(Scripts that build scenes)
-- -- --

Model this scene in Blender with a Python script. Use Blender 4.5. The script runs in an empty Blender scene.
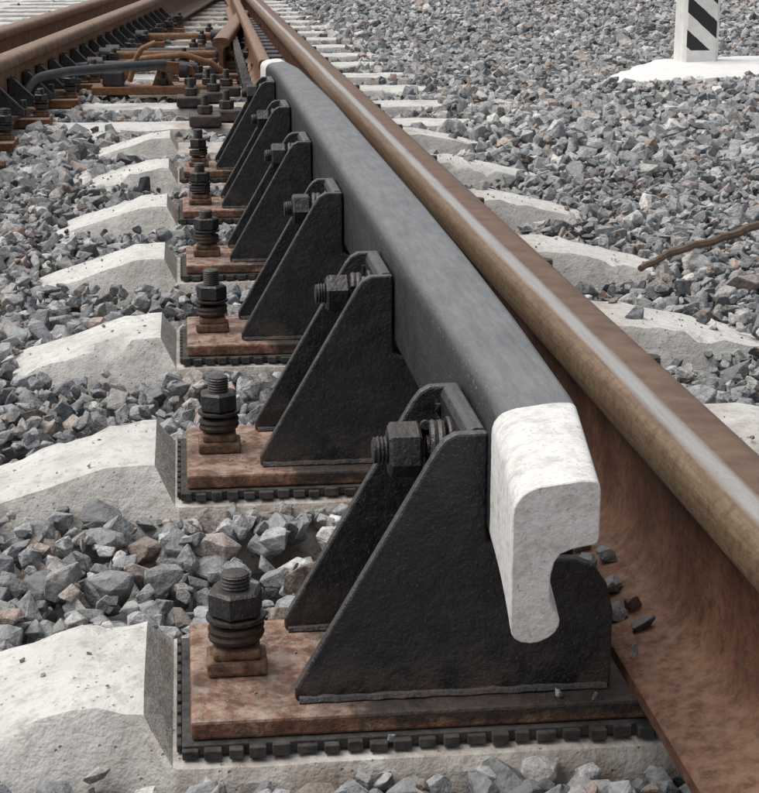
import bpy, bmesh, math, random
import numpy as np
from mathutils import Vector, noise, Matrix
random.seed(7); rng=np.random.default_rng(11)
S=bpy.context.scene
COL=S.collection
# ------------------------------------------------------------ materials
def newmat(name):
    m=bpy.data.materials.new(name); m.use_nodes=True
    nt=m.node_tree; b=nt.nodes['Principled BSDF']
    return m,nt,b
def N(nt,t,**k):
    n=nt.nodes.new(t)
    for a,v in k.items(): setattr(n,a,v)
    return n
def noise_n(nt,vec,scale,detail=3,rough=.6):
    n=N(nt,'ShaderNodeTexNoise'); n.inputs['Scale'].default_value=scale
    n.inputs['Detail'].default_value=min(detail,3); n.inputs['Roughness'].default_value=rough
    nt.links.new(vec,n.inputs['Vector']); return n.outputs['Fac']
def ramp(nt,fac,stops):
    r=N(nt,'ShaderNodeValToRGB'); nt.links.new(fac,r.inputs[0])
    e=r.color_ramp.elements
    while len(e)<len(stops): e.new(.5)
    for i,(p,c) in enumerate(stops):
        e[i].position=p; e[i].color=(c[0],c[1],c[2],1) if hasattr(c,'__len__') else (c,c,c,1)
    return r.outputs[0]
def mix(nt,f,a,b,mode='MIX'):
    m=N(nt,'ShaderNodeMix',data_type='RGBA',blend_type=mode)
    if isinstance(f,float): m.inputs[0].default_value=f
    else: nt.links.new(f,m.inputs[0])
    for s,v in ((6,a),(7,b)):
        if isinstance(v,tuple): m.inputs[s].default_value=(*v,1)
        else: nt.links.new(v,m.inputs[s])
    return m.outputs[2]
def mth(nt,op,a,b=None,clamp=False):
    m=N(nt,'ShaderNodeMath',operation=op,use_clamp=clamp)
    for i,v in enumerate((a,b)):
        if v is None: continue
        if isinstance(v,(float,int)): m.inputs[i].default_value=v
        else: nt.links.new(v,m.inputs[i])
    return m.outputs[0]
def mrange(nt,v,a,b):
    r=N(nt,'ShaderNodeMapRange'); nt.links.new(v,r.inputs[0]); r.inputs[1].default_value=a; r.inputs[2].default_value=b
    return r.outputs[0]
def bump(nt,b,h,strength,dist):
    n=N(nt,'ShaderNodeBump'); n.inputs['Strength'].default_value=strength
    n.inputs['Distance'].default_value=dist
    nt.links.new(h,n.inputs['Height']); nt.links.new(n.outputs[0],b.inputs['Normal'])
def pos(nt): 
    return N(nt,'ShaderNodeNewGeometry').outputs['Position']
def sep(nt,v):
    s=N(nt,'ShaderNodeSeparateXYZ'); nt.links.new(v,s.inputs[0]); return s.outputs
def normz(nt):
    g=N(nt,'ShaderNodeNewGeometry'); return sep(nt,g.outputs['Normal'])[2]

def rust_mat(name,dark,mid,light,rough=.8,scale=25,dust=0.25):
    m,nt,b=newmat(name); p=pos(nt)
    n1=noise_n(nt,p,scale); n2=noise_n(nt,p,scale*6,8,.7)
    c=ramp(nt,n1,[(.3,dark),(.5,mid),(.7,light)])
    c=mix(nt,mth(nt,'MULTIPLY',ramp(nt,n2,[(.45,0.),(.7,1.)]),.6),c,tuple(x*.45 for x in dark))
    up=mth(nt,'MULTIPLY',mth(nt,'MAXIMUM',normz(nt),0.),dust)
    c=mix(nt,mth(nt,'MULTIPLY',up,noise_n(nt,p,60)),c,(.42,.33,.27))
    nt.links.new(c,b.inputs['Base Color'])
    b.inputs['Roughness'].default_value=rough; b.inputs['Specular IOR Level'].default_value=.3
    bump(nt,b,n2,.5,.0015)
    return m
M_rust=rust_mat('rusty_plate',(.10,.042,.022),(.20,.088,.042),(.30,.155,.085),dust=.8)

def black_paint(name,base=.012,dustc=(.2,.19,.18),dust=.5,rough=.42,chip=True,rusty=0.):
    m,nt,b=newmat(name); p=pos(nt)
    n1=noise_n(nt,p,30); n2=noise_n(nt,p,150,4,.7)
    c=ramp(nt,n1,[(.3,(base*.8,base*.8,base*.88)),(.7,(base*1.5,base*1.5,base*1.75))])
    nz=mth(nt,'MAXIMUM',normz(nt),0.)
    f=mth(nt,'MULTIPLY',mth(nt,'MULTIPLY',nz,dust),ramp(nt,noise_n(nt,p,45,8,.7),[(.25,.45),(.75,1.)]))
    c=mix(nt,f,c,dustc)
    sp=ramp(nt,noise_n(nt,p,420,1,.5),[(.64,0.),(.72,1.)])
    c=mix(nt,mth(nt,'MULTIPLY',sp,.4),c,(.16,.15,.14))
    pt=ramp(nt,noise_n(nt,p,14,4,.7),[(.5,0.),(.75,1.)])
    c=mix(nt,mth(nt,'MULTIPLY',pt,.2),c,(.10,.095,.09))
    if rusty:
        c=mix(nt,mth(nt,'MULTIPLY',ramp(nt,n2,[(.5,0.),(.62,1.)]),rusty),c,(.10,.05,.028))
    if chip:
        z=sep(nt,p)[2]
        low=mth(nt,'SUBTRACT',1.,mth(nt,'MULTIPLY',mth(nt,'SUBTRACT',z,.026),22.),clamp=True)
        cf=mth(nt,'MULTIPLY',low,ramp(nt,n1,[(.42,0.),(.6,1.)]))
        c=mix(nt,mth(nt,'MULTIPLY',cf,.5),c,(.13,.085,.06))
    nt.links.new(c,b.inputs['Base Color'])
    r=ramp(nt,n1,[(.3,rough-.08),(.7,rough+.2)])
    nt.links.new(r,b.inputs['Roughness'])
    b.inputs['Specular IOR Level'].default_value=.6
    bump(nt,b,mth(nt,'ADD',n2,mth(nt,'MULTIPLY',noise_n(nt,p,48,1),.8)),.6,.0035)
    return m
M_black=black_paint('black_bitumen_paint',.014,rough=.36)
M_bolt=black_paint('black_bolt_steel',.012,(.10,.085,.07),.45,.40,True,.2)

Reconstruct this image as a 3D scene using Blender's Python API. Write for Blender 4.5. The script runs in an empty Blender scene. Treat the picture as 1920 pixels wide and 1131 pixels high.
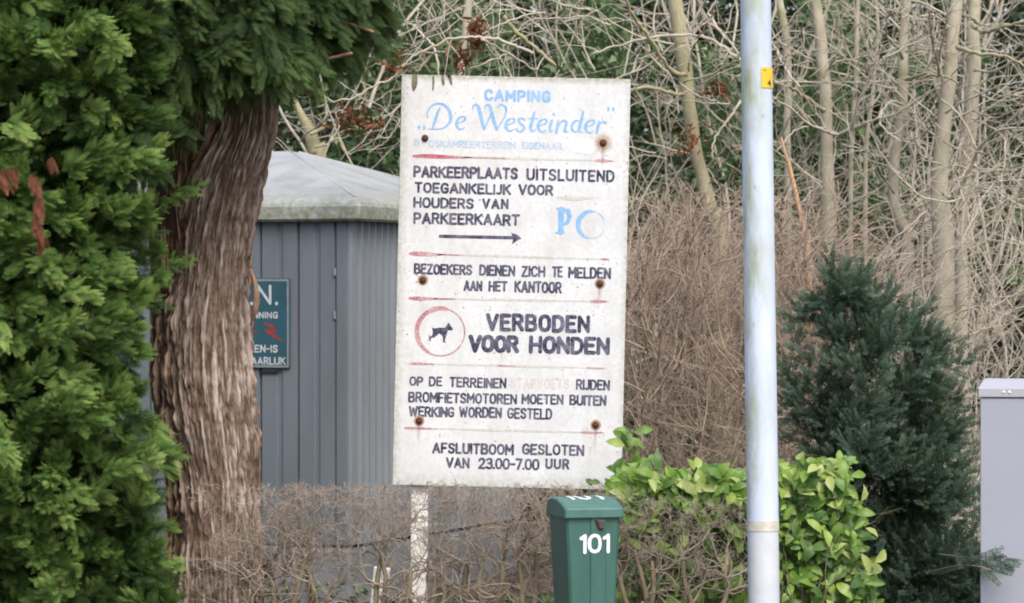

-- -- --

■ The problem:
Leave the pictures out and output the rest of the listing exactly.

■ Written solution:
Model this scene in Blender with a Python script. Use Blender 4.5. The script runs in an empty Blender scene.
import bpy, bmesh, math, random
import numpy as np
from mathutils import Vector, noise, Matrix
random.seed(7); rng=np.random.default_rng(11)
S=bpy.context.scene
COL=S.collection
# ------------------------------------------------------------ materials
def newmat(name):
    m=bpy.data.materials.new(name); m.use_nodes=True
    nt=m.node_tree; b=nt.nodes['Principled BSDF']
    return m,nt,b
def N(nt,t,**k):
    n=nt.nodes.new(t)
    for a,v in k.items(): setattr(n,a,v)
    return n
def noise_n(nt,vec,scale,detail=3,rough=.6):
    n=N(nt,'ShaderNodeTexNoise'); n.inputs['Scale'].default_value=scale
    n.inputs['Detail'].default_value=min(detail,3); n.inputs['Roughness'].default_value=rough
    nt.links.new(vec,n.inputs['Vector']); return n.outputs['Fac']
def ramp(nt,fac,stops):
    r=N(nt,'ShaderNodeValToRGB'); nt.links.new(fac,r.inputs[0])
    e=r.color_ramp.elements
    while len(e)<len(stops): e.new(.5)
    for i,(p,c) in enumerate(stops):
        e[i].position=p; e[i].color=(c[0],c[1],c[2],1) if hasattr(c,'__len__') else (c,c,c,1)
    return r.outputs[0]
def mix(nt,f,a,b,mode='MIX'):
    m=N(nt,'ShaderNodeMix',data_type='RGBA',blend_type=mode)
    if isinstance(f,float): m.inputs[0].default_value=f
    else: nt.links.new(f,m.inputs[0])
    for s,v in ((6,a),(7,b)):
        if isinstance(v,tuple): m.inputs[s].default_value=(*v,1)
        else: nt.links.new(v,m.inputs[s])
    return m.outputs[2]
def mth(nt,op,a,b=None,clamp=False):
    m=N(nt,'ShaderNodeMath',operation=op,use_clamp=clamp)
    for i,v in enumerate((a,b)):
        if v is None: continue
        if isinstance(v,(float,int)): m.inputs[i].default_value=v
        else: nt.links.new(v,m.inputs[i])
    return m.outputs[0]
def mrange(nt,v,a,b):
    r=N(nt,'ShaderNodeMapRange'); nt.links.new(v,r.inputs[0]); r.inputs[1].default_value=a; r.inputs[2].default_value=b
    return r.outputs[0]
def bump(nt,b,h,strength,dist):
    n=N(nt,'ShaderNodeBump'); n.inputs['Strength'].default_value=strength
    n.inputs['Distance'].default_value=dist
    nt.links.new(h,n.inputs['Height']); nt.links.new(n.outputs[0],b.inputs['Normal'])
def pos(nt): 
    return N(nt,'ShaderNodeNewGeometry').outputs['Position']
def sep(nt,v):
    s=N(nt,'ShaderNodeSeparateXYZ'); nt.links.new(v,s.inputs[0]); return s.outputs
def normz(nt):
    g=N(nt,'ShaderNodeNewGeometry'); return sep(nt,g.outputs['Normal'])[2]

def rust_mat(name,dark,mid,light,rough=.8,scale=25,dust=0.25):
    m,nt,b=newmat(name); p=pos(nt)
    n1=noise_n(nt,p,scale); n2=noise_n(nt,p,scale*6,8,.7)
    c=ramp(nt,n1,[(.3,dark),(.5,mid),(.7,light)])
    c=mix(nt,mth(nt,'MULTIPLY',ramp(nt,n2,[(.45,0.),(.7,1.)]),.6),c,tuple(x*.45 for x in dark))
    up=mth(nt,'MULTIPLY',mth(nt,'MAXIMUM',normz(nt),0.),dust)
    c=mix(nt,mth(nt,'MULTIPLY',up,noise_n(nt,p,60)),c,(.42,.33,.27))
    nt.links.new(c,b.inputs['Base Color'])
    b.inputs['Roughness'].default_value=rough; b.inputs['Specular IOR Level'].default_value=.3
    bump(nt,b,n2,.5,.0015)
    return m
M_rust=rust_mat('rusty_plate',(.10,.042,.022),(.20,.088,.042),(.30,.155,.085),dust=.8)

def black_paint(name,base=.012,dustc=(.2,.19,.18),dust=.5,rough=.42,chip=True,rusty=0.):
    m,nt,b=newmat(name); p=pos(nt)
    n1=noise_n(nt,p,30); n2=noise_n(nt,p,150,4,.7)
    c=ramp(nt,n1,[(.3,(base*.8,base*.8,base*.88)),(.7,(base*1.5,base*1.5,base*1.75))])
    nz=mth(nt,'MAXIMUM',normz(nt),0.)
    f=mth(nt,'MULTIPLY',mth(nt,'MULTIPLY',nz,dust),ramp(nt,noise_n(nt,p,45,8,.7),[(.25,.45),(.75,1.)]))
    c=mix(nt,f,c,dustc)
    sp=ramp(nt,noise_n(nt,p,420,1,.5),[(.64,0.),(.72,1.)])
    c=mix(nt,mth(nt,'MULTIPLY',sp,.4),c,(.16,.15,.14))
    pt=ramp(nt,noise_n(nt,p,14,4,.7),[(.5,0.),(.75,1.)])
    c=mix(nt,mth(nt,'MULTIPLY',pt,.2),c,(.10,.095,.09))
    if rusty:
        c=mix(nt,mth(nt,'MULTIPLY',ramp(nt,n2,[(.5,0.),(.62,1.)]),rusty),c,(.10,.05,.028))
    if chip:
        z=sep(nt,p)[2]
        low=mth(nt,'SUBTRACT',1.,mth(nt,'MULTIPLY',mth(nt,'SUBTRACT',z,.026),22.),clamp=True)
        cf=mth(nt,'MULTIPLY',low,ramp(nt,n1,[(.42,0.),(.6,1.)]))
        c=mix(nt,mth(nt,'MULTIPLY',cf,.5),c,(.13,.085,.06))
    nt.links.new(c,b.inputs['Base Color'])
    r=ramp(nt,n1,[(.3,rough-.08),(.7,rough+.2)])
    nt.links.new(r,b.inputs['Roughness'])
    b.inputs['Specular IOR Level'].default_value=.6
    bump(nt,b,mth(nt,'ADD',n2,mth(nt,'MULTIPLY',noise_n(nt,p,48,1),.8)),.6,.0035)
    return m
M_black=black_paint('black_bitumen_paint',.014,rough=.36)
M_bolt=black_paint('black_bolt_steel',.012,(.10,.085,.07),.45,.40,True,.2)

Reconstruct this image as a 3D scene using Blender's Python API. Write for Blender 4.5. The script runs in an empty Blender scene. Treat the picture as 1920 pixels wide and 1131 pixels high.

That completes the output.